■ **WRITTEN PROBLEM**
Copy every line of the listing that holds the string "from".

■ **SUPPLIED DATA**
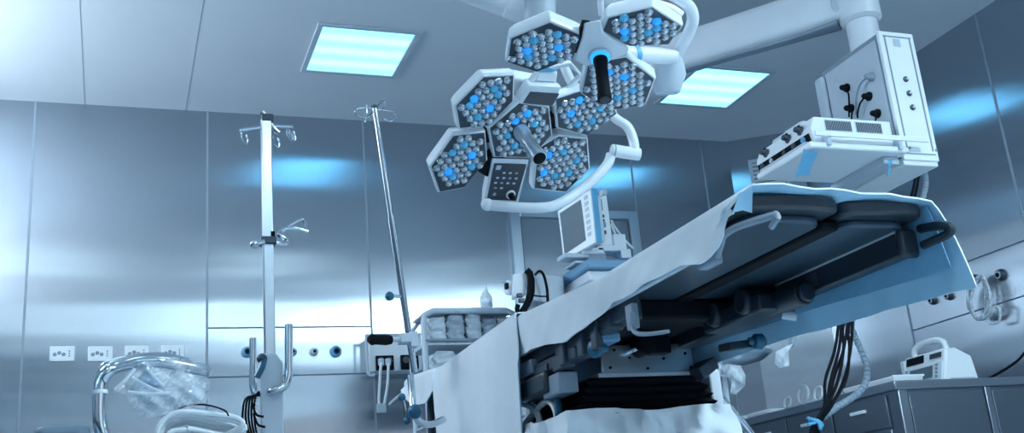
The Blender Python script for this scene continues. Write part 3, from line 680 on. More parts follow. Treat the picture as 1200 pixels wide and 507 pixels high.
# plugs and leads in the side panel
def on_side(px, py): return on_x(px, py, XB0-.006)
for i, (q, c, mat, lab) in enumerate((((1022,90), [(1016,90),(1008,99),(1004,112),(1003,128)], 'grey', 'grey mains plug and lead, topmost in the supply box side'),
                     ((993,103), [(993.5,108),(995,118),(995,131)], 'black', 'black mains plug at left in the supply box side'),
                     ((1019,113), [(1013,114),(1008,121),(1005,132)], 'black', 'black mains plug at right with curved lead in the supply box side'),
                     ((998,127), [(998,130),(998,136)], 'black', 'small black plug just behind the grilled unit, lowest at left'),
                     ((1029,133), [(1027,135),(1026,141)], 'black', 'small black plug just behind the grilled unit, lowest at right'))):
    p = on_side(*q); t = thing('power_plug', p, lab, 'plug', 'plugs in the supply box')
    o_ = V((-1,0,0)); m = MB(); m.lathe(p, o_, [(.021,0),(.021,.008),(.015,.014),(.012,.034),(.007,.040)], 14); m.build('plug_body', M[mat], t)
    m = MB(); m.tube([p + o_*.036] + [on_x(x, y, XB0-.035) for x, y in c] + [on_x(c[-1][0], c[-1][1]+6, XB0-.03)], .0042, 8, k=5); m.build('lead', M[mat], t)
# ---------------- electrosurgical unit on the shelf
xe0, xe1, ye0, ye1, ze0, ze1 = 2.68, 3.08, 3.385, 3.80, zs+.028, zs+.150
ES = thing('electrosurgical_unit', (2.88, 3.6, ze0), 'pale blue-white electronic unit with vent grilles on the boom shelf', 'medical device')
m = MB(); m.prism([(xe0,ye0,ze0+.008), (xe1,ye0,ze0+.008), (xe1,ye0,ze1), (xe0+.012,ye0,ze1), (xe0-.012,ye0,ze0+.07)], (0, ye1-ye0, 0)); body = m.build('body', M['cream'], ES, bevel=.005)
for x0 in (xe0+.06, xe0+.215):
    for i in range(3):
        for j in range(17):
            pass
    g = MB().box(x0, x0+.135, ye0-.0015, ye0+.001, ze1-.062, ze1-.012).build('vent_grille', M['lgrey'], body)
    for j in range(19):
        x = x0+.004+j*.0068; MB().box(x, x+.0038, ye0-.003, ye0, ze1-.058, ze1-.016).build('vent_slot', M['dgrey'], g)
for x in (xe0+.04, xe1-.04):
    for y in (ye0+.04, ye1-.04): MB().cyl((x, y, ze0), (x, y, ze0+.01), .012, seg=10).build('foot', M['black'], ES)
# front face looks to the left: upper pale strip, dark strip with knobs
def face(y, z, o=0.): # point on the -X front, leaning
    zz = (z-ze0)/(ze1-ze0); x = xe0 - .012 + (.024*max(0,(zz-.55)/.45)) if zz > .45 else xe0 - .012*zz/.45
    return V((x-o, y, z))
m = MB(); m.hexa([face(ye0+.02, ze0+.02, .0), face(ye1-.01, ze0+.02, .0), face(ye1-.01, ze0+.02, .004), face(ye0+.02, ze0+.02, .004), face(ye0+.02, ze0+.052, .0), face(ye1-.01, ze0+.052, .0), face(ye1-.01, ze0+.052, .004), face(ye0+.02, ze0+.052, .004)])
m.build('control_strip', M['black'], body)
for y, z, mat, r in ((ye0+.06, .038, 'cyan', .014), (ye0+.13, .038, 'dgrey', .014), (ye0+.20, .036, 'dgrey', .012), (ye0+.30, .036, 'lgrey', .012), (ye0+.37, .036, 'dgrey', .016)):
    p = face(y, ze0+z, .003); MB().lathe(p, (-1,0,.1), [(r,0),(r*.9,.008),(r*.5,.009)], 12).build('socket', M[mat], body)
for y, z in ((ye0+.075, .085), (ye0+.165, .085), (ye0+.335, .085)):
    p = face(y, ze0+z, .002); kb = MB().lathe(p, (-1,0,.2), [(.020,0),(.020,.006),(.013,.010),(.012,.030)], 14).build('knob', M['dgrey'], body)
    MB().obox(p + V((-.004,.012,.022)), (.002,0,0), (0,.014,0), (0,0,.005)).build('key', M['black'], body)
# second flat unit under the front edge, and one on top at the back
m = MB(); m.box(xe0-.05, xe0+.02, ye0+.05, ye1+.18, zs-.0, zs+.02)
S2 = thing('suction_unit', (2.74, 3.62, ze1), 'small white box with rounded top on the far end of the grilled unit', 'medical device')
m = MB(); m.box(xe0+.03, xe0+.17, ye0+.10, ye0+.34, ze1, ze1+.028); m.build('body', M['white'], S2, bevel=.012)
MB().box(xe0+.05, xe0+.14, ye0+.14, ye0+.27, ze1+.026, ze1+.042).build('lid', M['lgrey'], S2, bevel=.008)
# blue tags
def tagmesh(pts, name, lab):
    m = MB(); n = 8
    def fn(u, v): a = pts[0]*(1-u)+pts[1]*u; b = pts[3]*(1-u)+pts[2]*u; return a*(1-v)+b*v + V((.006*math.sin(v*4+u*2), .004*math.sin(u*5+v*3), 0))
    m.grid(fn, n, n); return tag(m.build(name, M['cyan'], None, solid=.002), lab, 'cloth strip')
X_ = xa-.001
tagmesh([on_x(942,174,X_), on_x(957,179,X_), on_x(950,205,X_), on_x(933,207,X_)], 'cloth_strip', 'blue cloth strip hanging from the left edge of the boom shelf')
tagmesh([on_y(1040,187,ya+.02), on_y(1044,187,ya+.02), on_y(1044,203,ya+.02), on_y(1041,207,ya+.02)], 'cloth_strip', 'tiny blue strip hanging below the boom shelf beside the supply box')
# ================================================================== STEEL POLE STAND (left)
Y1 = 3.5; PX_ = .474
p_top = on_y(313, 141, Y1).z; z_sl = on_y(314, 417, Y1).z
PS = thing('pole_stand', (PX_, Y1, 0), 'tall square steel pole stand with hooks on top and two upright side handles', 'stand')
pole = MB().box(PX_-.017, PX_+.017, Y1-.017, Y1+.017, z_sl-.1, p_top).build('pole', M['steel'], PS, bevel=.003)
MB().box(PX_-.018, PX_-.0165, Y1-.008, Y1+.008, z_sl-.05, p_top).build('pole_groove', M['lgrey'], pole)
m = MB(); m.prism([(PX_-.036, Y1-.036, .12), (PX_+.036, Y1-.036, .12), (PX_+.036, Y1-.036, z_sl-.03), (PX_+.018, Y1-.036, z_sl), (PX_-.024, Y1-.036, z_sl+.004), (PX_-.036, Y1-.036, z_sl-.012)], (0,.072,0)); m.build('sleeve', M['lgrey'], PS, bevel=.004)
# star base with castors
for i in range(5):
    a = i*2*math.pi/5+.3; e = V((PX_+.28*math.cos(a), Y1+.28*math.sin(a), .085))
    lg = MB().tube([(PX_, Y1, .13), e], lambda t: .024-.008*t, 10).build('base_leg', M['lgrey'], PS)
    MB().cyl(e + V((-.012,0,-.055)), e + V((.012,0,-.055)), .03, seg=14).build('castor', M['black'], lg)
# top hooks
tp = V((PX_, Y1, p_top))
m = MB(); m.tube([on_y(281,153,Y1), on_y(300,150,Y1), on_y(316,147.5,Y1), on_y(343,148.5,Y1)], .008, 8); hk = m.build('hook_bar', M['chrome'], PS)
m = MB(); m.tube([tp + V((-.012,0,.03)), tp + V((0,0,.01)), on_y(322,152,Y1), on_y(327,156,Y1)], .009, 8, k=4); m.build('cross_bar', M['chrome'], PS)
MB().obox(tp + V((.004,0,.005)), (.02,0,.0), (0,.02,0), (0,0,.014)).build('hook_clamp', M['dgrey'], PS, bevel=.004)
for q in ((284,153),(340,149),(321,157),(337,149)):
    a = on_y(*q, Y1); m = MB(); m.tube([a, a + V((-.004,-.01,-.018)), a + V((.003,-.006,-.042)), a + V((.014,0,-.048)), a + V((.019,.004,-.03)), a + V((.014,.006,-.012))], .0032, 6, k=5); m.build('hook', M['chrome'], hk)
# clamp with swivelling arm halfway up
m = MB(); m.obox(on_y(314,283,Y1), (.026,0,0), (0,.026,0), (0,0,.013)); cl = m.build('clamp', M['dgrey'], PS, bevel=.004)
MB().obox(on_y(319,277,Y1), (.007,0,0), (0,.018,0), (0,0,.014)).build('clamp_plate', M['black'], cl)
m = MB(); m.cyl(on_y(310,283,Y1-.02), on_y(301,285,Y1-.02), .0095, seg=10); m.sph(on_y(298,286,Y1-.02), .014, 12); m.build('clamp_screw', M['chrome'], cl)
m = MB(); m.tube([on_y(320,284,Y1), on_y(333,286,Y1), on_y(336,281,Y1), on_y(327,275,Y1), on_y(334,268,Y1), on_y(347,268,Y1), on_y(361,272,Y1)], .0075, 8, k=4); m.build('swivel_arm', M['chrome'], cl)
m = MB(); m.tube([on_y(329,272,Y1), on_y(341,263,Y1), on_y(354,257,Y1), on_y(358,263,Y1), on_y(359,271,Y1)], .0045, 8, k=4); m.build('wire_loop', M['chrome'], cl)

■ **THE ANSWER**
The Blender Python script for this scene continues. Write part 3, from line 680 on. More parts follow. Treat the picture as 1200 pixels wide and 507 pixels high.
tagmesh([on_x(942,174,X_), on_x(957,179,X_), on_x(950,205,X_), on_x(933,207,X_)], 'cloth_strip', 'blue cloth strip hanging from the left edge of the boom shelf')